American Sniper

Iraq Violence

Iraq Violence

I know I’m way behind the curve on this, but I feel impelled to comment on American Sniper which I’ve only recently seen and is a film directed by Clint Eastwood. It deals with the experiences of a relatively ordinary American who becomes a hero in the Second Iraq War.

There’s a lot to be said about British and American involvement in Iraq and Afghanistan, but the best I’ve read about at least the latter is in this article by James Meek:

http://www.lrb.co.uk/v36/n24/james-meek/worse-than-a-defeat

In terms of the way in which the ill-advised engagements in the Middle East have both diminished the belligerents (principally the UK and the US) and how rather than alleviate the very real threat from Muslim extremists these obscenely expensive adventures have made things rather worse, I really have nothing to add.

Though what I was most aware of at the screening was how the movie in a real sense ‘worked’. The audience of extremely ordinary people (rather like the American protagonists) were moved by the film and probably took due note of what the film had to say.

But what makes great art doesn’t necessarily make moral truth.

A recent article about Birth of a Nation in the Guardian illustrates that what makes a great and affecting movie doesn’t necessarily make the world a better place. There were many admirers of Griffith’s epic movie and few who are now feted for their humanity and moral goodness.

So, is this the case with American Sniper?

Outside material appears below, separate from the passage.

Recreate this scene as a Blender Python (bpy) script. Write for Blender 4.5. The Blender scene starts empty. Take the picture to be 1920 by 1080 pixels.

Is it really a propaganda victory for a US-centric view of the world where the good guys who are patriotic and selfless in the name of Truth, Justice and the American Way must triumph against the bad guys with their un-American ways and their faith in Islam?

Despite Clint Eastwood’s support for the people who in America I would characterise as a real force for evil, as promulgated by Fox News, the Koch Empire and the GOP, I’m not sure he really is a modern-day DW Griffith: at least not as far as racism is concerned. However, is he nevertheless still an apologist for American adventurism?

This is difficult to answer. Since I despise the American right-wing and the very great harm it is doing the rest of the world, it would be easy for me to say that the tendency in the movie to focus on good guys vs. bad guys and its faith in the essential goodness of America necessarily makes this movie, at least, something which should be condemned. On the other hand, Clint Eastwood, despite being a card-carrying chair-talking Republican and undeniably a Conservative, is too much of an artist to be so one-dimensional and propagandist to present an un-ambivalent message.

The movie’s focus is not on the politics and causes of war, but rather on how a patriotic response leads to a moral crusade that, whether right or wrong, becomes an us against them conflict which doesn’t reflect well at all on the motives behind it but does also highlight individual heroism and sacrifice. It is possible to see this film not as a recruitment film for American exceptionalism but more a parable of how war creeps up on a man, shapes his life and then, when free from its distraction and excitement, leaves a man deflated, perhaps even defeated, and possibly no longer without purpose.

And where now the Middle East?

Well, instead of two bad guys (Sadam Hussein and the Taliban) we now have many more bad guys of which the Islamic Republic, currently top of the list, didn’t exist and could have existed twelve years ago, After huge costs both in monetary (over a trillion dollars) and human terms, we are now in a worse place than we were in before. A battle of good against bad, played as if in some weird computer game or super-hero blockbuster movie, has not ended at all but continues as a blight on all humanity but especially those who think the world really is as simple and easy to understand as do the Muslim fundamentalists and their absolutely essential partners the American right wing.